"I Deserve Punishment"

  • Pleasantly handsome, piercingly intelligent, he was a master manipulator, a silver-tongued charmer who lured women to their deaths, confounded police pursuers and clogged the court system for nearly a decade. Last week, when Ted Bundy was finally strapped into Florida's electric chair and jolted with 2,000 volts of electricity, he paid with his life for the 1978 kidnaping and murder of Kimberly Leach, a twelve-year-old Lake City girl. But if his last-minute confessions prove to be true, the former law student may have killed as many as 50 young women in Utah, Washington, Idaho, Colorado and Florida from 1973 to 1978, making Bundy one of the nation's most grotesquely prolific serial killers.

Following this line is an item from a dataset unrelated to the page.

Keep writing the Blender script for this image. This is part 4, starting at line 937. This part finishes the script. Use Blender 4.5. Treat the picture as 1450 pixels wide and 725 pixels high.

    Through legal maneuvers, Bundy, 42, had won three earlier stays of execution. But his luck ran out on Jan. 23, when the Supreme Court refused another delay. Cocky and contemptuous at his 1980 trial, Bundy turned remorseful in his final days, offering to confess to an array of unsolved murders. "Ted Bundy feels morally compelled as he faces death to do the right thing," said Diana Weiner, one of his attorneys.

    Although his disclosures may eventually help close up to 23 outstanding cases, few authorities credited Bundy with more than a last-ditch effort to delay his execution. Said Florida Governor Bob Martinez: "For him to be negotiating for his life over the bodies of victims is despicable."

    A onetime Boy Scout and A student, Bundy seemed headed for a sterling career in Republican politics in Washington State and even served as assistant director of the Seattle Crime Prevention Advisory Committee. Perversely, he was the author of a pamphlet instructing women on rape prevention.

    That such an ostensibly upstanding citizen would rape and mutilate scores of women, then dump their bodies in remote places, was almost beyond comprehension. The morning of the execution, some 200 bloodthirsty revelers gathered outside the penitentiary in Starke, Fla., for a ghoulish celebration. They lit sparklers, cheered and waved signs reading BURN, BUNDY, BURN and ROAST IN PEACE. One of the few dissenters was college student Nanda Rogers, 22, of Orlando, who stood by herself a few yards away. "I believe in the sanctity of human life -- even Ted Bundy's life," she said somberly.

    The day before his execution, Bundy, choking back sobs, said, "I don't want to die, I kid you not, ((but)) I deserve, certainly, the most extreme punishment society has." He had seemed to deliberately seek that punishment. In December 1977, while jailed in Colorado awaiting trial for the murder of a nurse, Bundy asked policemen which state would be most likely to execute a killer. Florida, he was told. He soon escaped from jail and headed for the Sunshine State. There he crushed the skulls of two sorority sisters in their rooms at Florida State University. Three weeks later, he killed young Kimberly Leach.

    In a final interview, conducted by California psychologist and radio evangelist James Dobson, Bundy tearfully cited the media as a source of his dementia. Perhaps playing to his inquisitor, a member of the 1986 federal pornography commission, Bundy said, "Those of us who are . . . so much influenced by violence in the media, in particular pornographic violence, are not some kind of inherent monsters. We are your sons, and we are your husbands, and we grew up in regular families."

    Some of Bundy's relatives might not have been so "regular." The illegitimate son of a Philadelphia department-store clerk, Bundy claimed he spent his early years with a deranged grandfather who assaulted people, tormented animals and had an insatiable appetite for pornography. Bundy talked of being appalled after his first murder. "It was like being possessed by something so awful, so alien," he said. "But then the impulse to do it again would come back even stronger."

    Yet a succession of appellate courts ruled that Bundy was not mentally incompetent to stand trial, as he repeatedly claimed. In 1987 a federal judge called Bundy "the most competent serial killer in the country . . . a diabolical genius." His decade of imprisonment and endless appeals eventually cost Florida taxpayers more than $6 million.

    In a society increasingly fascinated with violent crime, the Ted Bundy story captured the public imagination. Five books and a television mini-series were produced about the boy-next-door killer. With network-TV broadcasts of the murderer's last interview and scenes of crowds gathered outside the penitentiary, even his execution became a media circus. Whether Bundy intended it or not, his final encounter with death renewed his nightmarish grip on the nation's attention.